Dec 23, 2011 14:07
Recuerdo una noche de hace algunos veranos: yo salía de mi casa medio adormilada aún para ir a trabajar de madrugada a una gran superficie comercial donde me ocupaba de reponer la mercancía mientras casi todos vosotros dormíais plácidamente; entonces me topé con la luna de frente y me paré en seco en la acera. Estaba tan gigantesca que parecía que se me iba a caer encima, y tuve un espasmo de miedo de esos que te dan al despertar de una pesadilla. Dicen que es un efecto óptico, algo sobre la línea del horizonte o no sé qué: a mi me pareció que la luna estaba a punto de aterrizar en la Tierra justo encima de mi cabeza, y me tuve que aguantar las ganas de entrar en casa corriendo y llamar a la NASA para confirmar si íbamos a morir todos aquella noche.
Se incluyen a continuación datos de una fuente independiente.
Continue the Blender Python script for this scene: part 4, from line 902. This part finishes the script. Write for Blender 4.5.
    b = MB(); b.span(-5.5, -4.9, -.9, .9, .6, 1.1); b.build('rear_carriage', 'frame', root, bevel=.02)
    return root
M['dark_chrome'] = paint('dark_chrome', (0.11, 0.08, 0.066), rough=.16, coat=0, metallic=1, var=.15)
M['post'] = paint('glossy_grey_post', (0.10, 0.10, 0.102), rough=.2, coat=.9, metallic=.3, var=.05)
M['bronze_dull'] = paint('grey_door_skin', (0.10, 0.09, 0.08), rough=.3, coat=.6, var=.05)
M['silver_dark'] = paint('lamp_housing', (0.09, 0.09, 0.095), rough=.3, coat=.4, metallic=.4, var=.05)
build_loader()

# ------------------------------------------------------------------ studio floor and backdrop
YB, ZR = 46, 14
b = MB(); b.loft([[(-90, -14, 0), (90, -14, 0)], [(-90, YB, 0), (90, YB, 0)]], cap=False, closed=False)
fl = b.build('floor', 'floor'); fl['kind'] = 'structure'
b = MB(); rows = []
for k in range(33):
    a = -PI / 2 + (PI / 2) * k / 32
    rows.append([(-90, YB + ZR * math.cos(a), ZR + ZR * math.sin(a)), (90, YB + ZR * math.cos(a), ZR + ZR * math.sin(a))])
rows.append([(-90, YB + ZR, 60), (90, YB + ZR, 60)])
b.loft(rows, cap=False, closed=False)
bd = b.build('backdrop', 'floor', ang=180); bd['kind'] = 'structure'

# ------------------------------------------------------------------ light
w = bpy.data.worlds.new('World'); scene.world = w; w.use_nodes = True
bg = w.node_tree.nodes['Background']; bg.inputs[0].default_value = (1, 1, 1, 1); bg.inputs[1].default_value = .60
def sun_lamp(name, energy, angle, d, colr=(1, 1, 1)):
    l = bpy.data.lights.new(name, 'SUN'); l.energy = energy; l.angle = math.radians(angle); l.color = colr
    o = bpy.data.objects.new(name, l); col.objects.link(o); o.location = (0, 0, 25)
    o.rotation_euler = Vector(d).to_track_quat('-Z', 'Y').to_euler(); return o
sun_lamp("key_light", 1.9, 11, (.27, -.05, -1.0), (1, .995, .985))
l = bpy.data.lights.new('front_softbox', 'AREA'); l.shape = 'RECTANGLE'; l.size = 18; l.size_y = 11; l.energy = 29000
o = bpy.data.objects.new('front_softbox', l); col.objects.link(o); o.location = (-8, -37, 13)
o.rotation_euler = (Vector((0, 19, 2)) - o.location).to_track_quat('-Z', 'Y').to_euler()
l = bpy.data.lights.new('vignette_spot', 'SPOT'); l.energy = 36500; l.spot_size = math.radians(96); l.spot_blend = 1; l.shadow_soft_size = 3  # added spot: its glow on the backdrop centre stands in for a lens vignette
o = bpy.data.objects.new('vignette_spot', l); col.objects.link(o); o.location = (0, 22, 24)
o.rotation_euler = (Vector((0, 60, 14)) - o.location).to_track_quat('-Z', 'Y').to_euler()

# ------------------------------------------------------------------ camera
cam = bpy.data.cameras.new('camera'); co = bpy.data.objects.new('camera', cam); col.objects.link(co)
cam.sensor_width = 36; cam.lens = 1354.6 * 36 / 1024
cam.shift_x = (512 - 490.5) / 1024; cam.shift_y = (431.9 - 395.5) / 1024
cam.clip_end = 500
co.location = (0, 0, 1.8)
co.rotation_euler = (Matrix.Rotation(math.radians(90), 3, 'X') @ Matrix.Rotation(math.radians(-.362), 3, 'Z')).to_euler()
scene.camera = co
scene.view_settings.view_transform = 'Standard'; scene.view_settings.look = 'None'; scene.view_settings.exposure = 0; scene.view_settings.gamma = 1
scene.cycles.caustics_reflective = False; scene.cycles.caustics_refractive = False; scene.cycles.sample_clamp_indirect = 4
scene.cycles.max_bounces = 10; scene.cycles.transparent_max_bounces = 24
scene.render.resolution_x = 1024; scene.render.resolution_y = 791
A mitad de camino, por entre el bosquecillo que tenía que cruzar antes de llegar al trabajo, vislumbré con las luces del coche una mancha oscura que se movía de forma extraña. Pegué un frenazo en mitad de la carretera. De nuevo el escalofrío de terror. Abrí mucho los ojos, parpadeé varias veces: pero aquello seguía ahí. Fui acercándome cautelosamente hasta que las formas empezaron a adquirir sentido en la oscuridad. Eran una yegua y su potrillo (supongo que escapados de alguna de las fincas adyacentes); ambos corrían al trote, lomo contra lomo, por mitad de la calzada.
Cuando por fin llegué al aparcamiento del trabajo me froté bien los ojos, preguntándome si no seguiría dormida aún y todo aquello no había sido más que un producto de mi imaginación. Pero la luna seguía enorme y amarilla como un queso suizo en el cielo... trastornándome a mi y a los caballos, haciendo que el corazón nos latiese de forma extraña, impulsándonos a correr al trote en busca de quién sabe qué.